Saami - History and Cultural Relations



The first contacts of the Saami with Russians were in the thirteenth century, specifically in 1216, when there is mention of the payment of tribute by the population of the Terpsk shoreland to the Novgorodians. After the fifteenth century and the fall of Novgorod, Lapland began to gyrate toward the Great Principality of Moscow and later became part of the Russian state, which was then forming. With the onset of the sixteenth century, the Christianization of the Saami began; the Pechengsk monastery, founded in 1550, played a major role. The expansion of Christianity among the Kola Saami was also related to the activity of the Solovetsk, Antonievo-Siisk, Krestr, and Voskresensk monasteries.

Contacts by the Kola Saami with neighboring peoples have been occurring for many centuries. Toward the end of the nineteenth century the Saami interdigitated with other peoples. Particularly close were the contacts with Russians. Also of many years' duration were contacts with the Karelians and Finns, particularly on the southwestern part of the peninsula.
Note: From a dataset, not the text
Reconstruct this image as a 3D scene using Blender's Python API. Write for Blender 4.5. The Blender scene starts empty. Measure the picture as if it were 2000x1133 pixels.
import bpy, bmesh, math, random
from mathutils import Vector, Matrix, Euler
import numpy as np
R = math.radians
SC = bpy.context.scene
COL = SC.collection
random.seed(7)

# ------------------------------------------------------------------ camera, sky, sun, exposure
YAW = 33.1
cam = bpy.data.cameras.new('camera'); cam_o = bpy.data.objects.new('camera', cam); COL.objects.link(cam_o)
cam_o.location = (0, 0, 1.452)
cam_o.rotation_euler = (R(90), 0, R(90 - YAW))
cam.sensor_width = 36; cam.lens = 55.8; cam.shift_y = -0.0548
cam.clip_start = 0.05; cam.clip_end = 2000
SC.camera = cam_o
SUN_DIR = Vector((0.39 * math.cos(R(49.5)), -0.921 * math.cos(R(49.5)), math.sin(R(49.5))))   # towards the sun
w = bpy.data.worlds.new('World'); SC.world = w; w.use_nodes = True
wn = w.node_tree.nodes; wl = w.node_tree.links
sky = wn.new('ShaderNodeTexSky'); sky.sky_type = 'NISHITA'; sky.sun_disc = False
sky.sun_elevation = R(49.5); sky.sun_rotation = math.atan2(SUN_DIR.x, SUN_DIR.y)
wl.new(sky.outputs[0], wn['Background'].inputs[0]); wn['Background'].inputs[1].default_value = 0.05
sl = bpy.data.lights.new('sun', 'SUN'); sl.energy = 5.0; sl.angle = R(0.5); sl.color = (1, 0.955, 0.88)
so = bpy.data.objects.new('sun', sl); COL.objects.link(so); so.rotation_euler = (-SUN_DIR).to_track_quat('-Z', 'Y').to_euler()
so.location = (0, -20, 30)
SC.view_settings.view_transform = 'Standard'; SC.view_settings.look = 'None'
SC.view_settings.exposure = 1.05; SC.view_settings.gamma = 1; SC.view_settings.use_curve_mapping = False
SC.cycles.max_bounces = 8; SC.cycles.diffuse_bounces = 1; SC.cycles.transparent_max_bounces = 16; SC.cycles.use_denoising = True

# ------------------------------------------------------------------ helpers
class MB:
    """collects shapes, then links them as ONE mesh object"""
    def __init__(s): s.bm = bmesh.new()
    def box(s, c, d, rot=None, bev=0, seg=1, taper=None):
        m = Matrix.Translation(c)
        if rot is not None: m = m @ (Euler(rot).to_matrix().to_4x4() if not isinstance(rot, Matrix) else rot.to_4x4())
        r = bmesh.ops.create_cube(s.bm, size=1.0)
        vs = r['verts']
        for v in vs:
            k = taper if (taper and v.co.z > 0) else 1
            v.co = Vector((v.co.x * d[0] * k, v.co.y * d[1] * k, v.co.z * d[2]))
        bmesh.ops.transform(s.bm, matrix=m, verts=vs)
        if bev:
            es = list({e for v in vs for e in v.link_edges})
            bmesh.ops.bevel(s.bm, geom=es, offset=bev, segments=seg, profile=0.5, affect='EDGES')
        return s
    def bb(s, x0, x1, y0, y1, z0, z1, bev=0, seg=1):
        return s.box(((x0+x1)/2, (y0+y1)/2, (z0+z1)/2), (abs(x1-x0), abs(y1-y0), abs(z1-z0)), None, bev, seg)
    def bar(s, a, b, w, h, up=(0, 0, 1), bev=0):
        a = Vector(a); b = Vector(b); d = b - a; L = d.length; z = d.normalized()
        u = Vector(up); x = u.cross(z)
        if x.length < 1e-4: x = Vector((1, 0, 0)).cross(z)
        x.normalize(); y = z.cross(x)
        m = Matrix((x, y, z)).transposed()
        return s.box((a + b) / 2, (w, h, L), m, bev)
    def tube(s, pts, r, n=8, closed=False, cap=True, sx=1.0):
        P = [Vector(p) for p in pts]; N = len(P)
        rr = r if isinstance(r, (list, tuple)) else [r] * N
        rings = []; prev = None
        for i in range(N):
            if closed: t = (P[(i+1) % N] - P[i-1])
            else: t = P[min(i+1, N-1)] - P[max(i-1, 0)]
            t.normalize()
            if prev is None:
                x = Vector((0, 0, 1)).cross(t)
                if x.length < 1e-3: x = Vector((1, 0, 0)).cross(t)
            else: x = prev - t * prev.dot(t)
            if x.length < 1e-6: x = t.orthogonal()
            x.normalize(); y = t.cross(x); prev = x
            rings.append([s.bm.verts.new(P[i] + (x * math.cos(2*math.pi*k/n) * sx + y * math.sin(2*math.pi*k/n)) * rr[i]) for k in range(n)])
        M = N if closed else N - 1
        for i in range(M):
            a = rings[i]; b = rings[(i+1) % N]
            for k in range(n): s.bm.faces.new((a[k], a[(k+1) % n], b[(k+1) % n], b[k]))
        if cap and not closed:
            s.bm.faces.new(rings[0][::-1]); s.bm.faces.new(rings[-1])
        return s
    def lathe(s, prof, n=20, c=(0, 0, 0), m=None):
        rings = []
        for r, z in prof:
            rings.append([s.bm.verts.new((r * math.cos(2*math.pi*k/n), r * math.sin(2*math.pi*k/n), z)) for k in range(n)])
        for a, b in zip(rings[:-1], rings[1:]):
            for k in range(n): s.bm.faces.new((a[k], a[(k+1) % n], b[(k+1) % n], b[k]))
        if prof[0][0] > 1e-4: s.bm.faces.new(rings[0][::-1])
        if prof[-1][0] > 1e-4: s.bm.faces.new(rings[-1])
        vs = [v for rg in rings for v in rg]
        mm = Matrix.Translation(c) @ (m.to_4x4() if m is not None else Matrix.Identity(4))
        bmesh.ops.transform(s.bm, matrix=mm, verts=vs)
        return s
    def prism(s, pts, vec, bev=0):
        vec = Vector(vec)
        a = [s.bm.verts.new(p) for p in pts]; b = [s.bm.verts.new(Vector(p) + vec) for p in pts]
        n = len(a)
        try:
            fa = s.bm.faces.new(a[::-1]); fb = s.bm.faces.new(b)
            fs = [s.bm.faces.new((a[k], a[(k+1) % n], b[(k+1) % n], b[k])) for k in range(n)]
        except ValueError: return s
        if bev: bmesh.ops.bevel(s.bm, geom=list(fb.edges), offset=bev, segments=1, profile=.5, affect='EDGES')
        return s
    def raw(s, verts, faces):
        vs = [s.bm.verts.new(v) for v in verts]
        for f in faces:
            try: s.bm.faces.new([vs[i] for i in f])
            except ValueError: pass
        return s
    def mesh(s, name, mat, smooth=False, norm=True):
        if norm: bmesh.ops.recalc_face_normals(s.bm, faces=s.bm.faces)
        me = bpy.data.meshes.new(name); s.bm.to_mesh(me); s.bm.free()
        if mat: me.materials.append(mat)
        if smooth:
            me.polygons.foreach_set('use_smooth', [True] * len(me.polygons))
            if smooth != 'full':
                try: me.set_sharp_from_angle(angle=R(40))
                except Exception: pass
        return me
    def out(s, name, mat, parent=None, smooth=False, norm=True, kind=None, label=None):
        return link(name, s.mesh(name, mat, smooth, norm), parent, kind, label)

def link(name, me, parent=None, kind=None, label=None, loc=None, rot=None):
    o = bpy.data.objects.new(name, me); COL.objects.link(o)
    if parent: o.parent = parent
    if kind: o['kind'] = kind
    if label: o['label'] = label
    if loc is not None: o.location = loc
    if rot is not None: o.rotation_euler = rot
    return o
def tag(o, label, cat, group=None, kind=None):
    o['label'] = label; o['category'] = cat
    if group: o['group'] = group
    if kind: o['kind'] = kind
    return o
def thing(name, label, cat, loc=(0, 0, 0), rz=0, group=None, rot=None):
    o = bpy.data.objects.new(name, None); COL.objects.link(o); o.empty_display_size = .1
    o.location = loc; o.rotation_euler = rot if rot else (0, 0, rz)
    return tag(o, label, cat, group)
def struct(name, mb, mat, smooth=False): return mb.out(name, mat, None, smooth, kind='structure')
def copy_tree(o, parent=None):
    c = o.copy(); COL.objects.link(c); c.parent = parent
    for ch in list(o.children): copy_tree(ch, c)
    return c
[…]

Moreover, in the 1880s, groups of Komi and Nenet reindeer breeders came to the Kola Peninsula from the Pechora River; these contacts had a significant influence on those aspects of Saami life that were related to reindeer breeding. In the twentieth century the national constituency of the Murmansk Oblast became even more mixed. The large influx of an immigrant population—among whom were a significant number of Ukrainians, Belarussians, Tatars, and other nationalities—was connected with the intensive development of industry in the area in the 1930s. The influx continues to this day, and contact with other peoples has become very extensive. Ethnically mixed marriages constitute about 50 percent of all marriages.